Ci troviamo dietro alcuni Paesi che siamo abituati a classificare nel terzo mondo. Abbiamo ad esempio meno di un terzo degli studenti universitari dell’Iran (che non raggiunge gli 80 milioni di abitanti). Siamo gli ultimi in Europa anche per la percentuale di diplomati. Nella fascia di età tra i 25 e i 54 anni, i tedeschi che non hanno ottenuto almeno un diploma di scuola secondaria sono infatti soltanto il 13,1 per cento, i britannici il 21,4, i francesi il 23,8, mentre gli italiani salgono purtroppo al 39,5 per cento.

 

Non soltanto i laureati sono pochi: hanno anche studiato materie che rendono difficile trovare un lavoro e che poco concorrono allo sviluppo tecnologico del Paese. Abbiamo tanti laureati in lettere come in ingegneria. I soli laureati in giurisprudenza pesano come quelli in tutte le discipline scientifiche messi insieme. Che sono infatti soltanto il 20 per cento del totale. Contro il 31 per cento della Germania, il 35 dell’India e addirittura il 40 della Cina. In Europa, soltanto Ungheria, Cipro e Malta stanno peggio di noi. Fa meglio il Messico e la Turchia sta per raggiungerci.

 

L’attenzione all’istruzione scientifica non soltanto è agli ultimi livelli nel mondo: è inferiore persino a quella di un tempo nell’Italia stessa. Vent’anni fa infatti stavamo all’incirca come oggi, intorno al 20 per cento. Ma nel 1930 eravamo al 28,2, nel 1950 al 31, nel 1960 al 28,5. Anche così si capisce come e da chi sia stato creato il miracolo economico. C’è di più. Sembra incredibile, ma le cose andavano meglio addirittura agli albori della rivoluzione industriale italiana. Nel decennio 1881-1890 infatti gli studenti di materie scientifiche erano i 32,8 per cento del totale, contro l’attuale 20 per cento prima ricordato.

 

Le conseguenze sono ben illustrate dagli addetti ai lavori. Il rettore della Bocconi ha denunciato che i ricercatori pubblici e privati in Italia sono 150.000, contro i 510.000 della Germania, i 430.000 della Gran Bretagna, i 340.000 della Francia, i 220.000 della Spagna. Il presidente della Assolombarda ha spiegato che il problema non riguarda soltanto il top ma, scendendo a cascata, anche i semplici tecnici: ne mancano a suo parere 100.000, cosicché non sono coperti i profili professionali specialistici indispensabili (come e più dei laureati) al funzionamento delle aziende.

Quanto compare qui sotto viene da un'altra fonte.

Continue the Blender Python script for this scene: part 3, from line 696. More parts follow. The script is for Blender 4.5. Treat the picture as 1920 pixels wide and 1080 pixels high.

Su tutto ciò (purtroppo si tratta di crude e inoppugnabili cifre) il silenzio è assoluto. Il dibattito politico italiano insegue le pagliuzze e non vede la trave. Che in estrema sintesi è presto descritta. Insieme al Giappone e alla Germania, siamo tra i Paesi più vecchi del mondo. E mai si è visto che la vecchiaia sia un motore per lo sviluppo.

 

I giovani, per di più, non soltanto sono pochi: quei pochi sono anche i meno istruiti fra i Paesi moderni. Non si capisce che, se la crescita dell’economia italiana continua ad essere la metà di quella (pur asfittica) europea, qui sta la ragione di fondo? Di fronte a questa vera e propria emergenza nazionale, vogliamo concentrare gli sforzi per lanciare una grande politica demografica e dell’istruzione (oltre che per tentare un’immigrazione selettiva)? Sono temi vitali che non sembrano in cima all’agenda. Anzi. Neppure se ne parla, anche perché l’opinione pubblica neppure viene informata dei dati che li rendono esplosivi.